生産者の「声」「思い」に耳を傾けることを大切に

 

 『九州の食卓』で取り上げる商品は、どのようにして選んでいるのだろうか。
 「いつもスタッフに言っているのは、“なるべくネットを頼るな”ということ。生産者に直接会い、話を聞くことを何よりも大事にしています。また、これまで取材させていただいた方々からの紹介も、間違いない情報源となっています」。
 ネット上にあふれている情報ではなく、生産者の声を第一に、取材対象をセレクトしてきた坂田さん。逆に言えば、生産者の顔が見えない、話が聞けない商品は、取り上げていないということだ。
 また、工場などで大量生産されるような商品ではなく、“手作り”“生産量が少量”という商品にスポットを当てているのも、同誌の特徴といえる。
「こんなに手間をかけている。こんなに思いを込めて作っている。何十年も続けている。そういった“作り手が大切にしているもの”を大事にしたいと考えています」。

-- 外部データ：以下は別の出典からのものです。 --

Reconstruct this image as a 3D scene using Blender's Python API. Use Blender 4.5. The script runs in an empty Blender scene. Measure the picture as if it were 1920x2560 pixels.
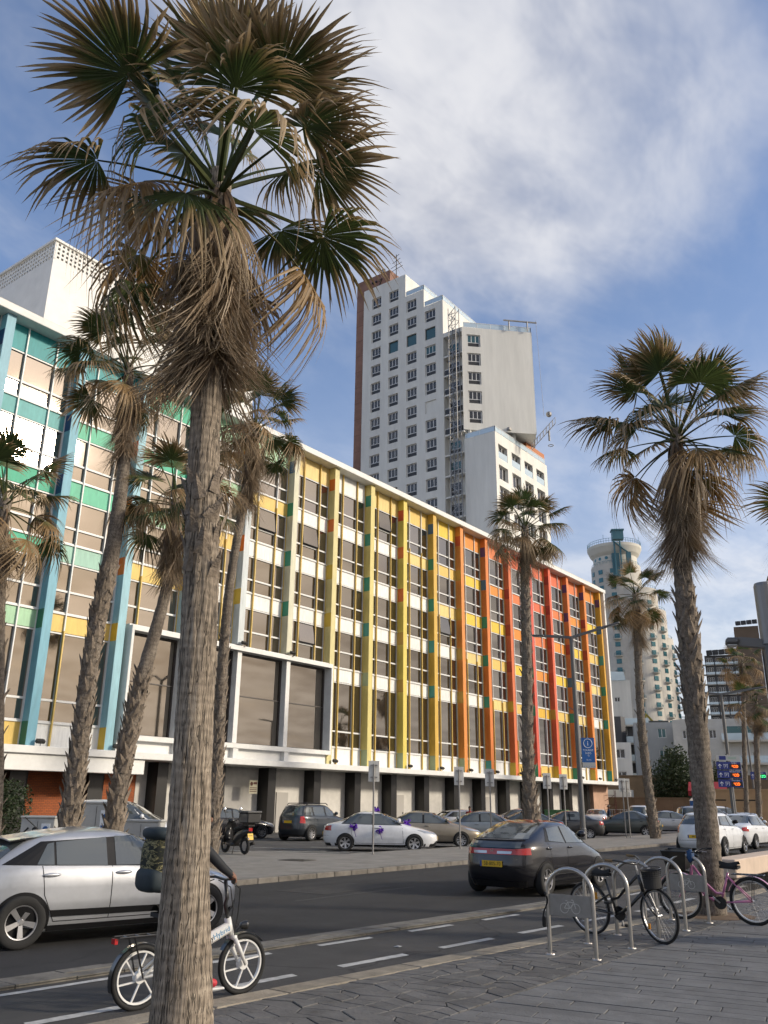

IMG_7019.JPG『九州の食卓』編集部は、大津町にあるリノベーションした古民家内。ここには坂田さんが代表を務める編集プロダクション『ナインフィールド』と、『九州の食卓』アンテナショップも併設している

 

たどり着いた結論。「“おいしさ”に敵うものはない」

 

 生産者の“思い”を大切に、これまで数多くの商品を探し出し、紹介してきた坂田さん。しかしながら、その“思い”だけで商品を選ぶことはないという。「『九州の食卓』を8年続けてきて、つくづく思うのは、どんな理屈も“おいしさ”には敵わないということです」。
 坂田さんは、こんな実例を話してくれた。ある大学で、食物について学ぶ学生を前に講義をした時のこと。小ぶりの瓶で1500円ほどの醤油と、1ℓで200〜300円ぐらいの醤油の2種類を見せ、なぜ値段が違うのか、それぞれどんな作り方をしているのかを説明したという。
「学生はみんな“ふーん”という感じでした(笑)。でも、説明の後にそれぞれの醤油を小皿に入れて、匂いを嗅いで、舐めてもらったら“ぜんぜん違う!”と、みんなの表情がパッと変わりました。実体験に勝るものはありません。だからこそ、“おいしい”という実体験ができる商品だということが、何よりも大切なのです」。
 坂田さんの経験によれば、商品に関するこだわりを消費者へ説明すると、1回は“買ってみようかな”となるが、その購買意欲が2回、3回と継続していくことは少ないという。一方で、消費者が「おいしい!」と思って買った商品は、その後も購買意欲が続くことが多いそうだ。
「“味に触れる”という体験は、とても重要です。理屈より、実体験してもらう方が相手に何倍も響きます」。
 商品の良さをたくさん説明するよりも、まずは実際に食べてもらい、おいしさを実感してもらう。それが購入につながるいちばんの近道。だからこそ、試食を行ったり、イベントに出展するなどの“食べてもらう機会の創出”は、生産者にとって重要な販促活動のひとつになると言えそうだ。
「その際に、商品が特別である理由を伝えることも重要です。なぜこの値段なのか? その理由を消費者に理解してもらえれば、少し高くても納得して購入してもらえるはず。それをしっかりと伝えるためには、最初にお話しした“生産者の商品への思い”が欠かせないのです」。
 坂田さんが「取り上げたくなる商品」とは、特に背伸びをしたものでも、敷居が高いものでもなかった。「おいしくて、作り手の思いが伝わるもの」という、いたってシンプルなもの。その分かりやすさが、多くの読者からの共感を得ている秘密のように思えた。

 

坂田 圭介さん
『九州の食卓』(熊本県菊池郡大津町)発行・編集人
プロフィール:1961年生まれ。東京の出版社でマリン雑誌の編集長を務めた後、18年ぶりに地元・熊本へUターン。1999年に編集プロダクション『有限会社ナインフィールド』を設立、代表取締役となる。2009年3月に季刊誌『九州の食卓』を創刊、同誌発行・編集人を務める。趣味はボート釣り、カヌーの他、アウトドア全般。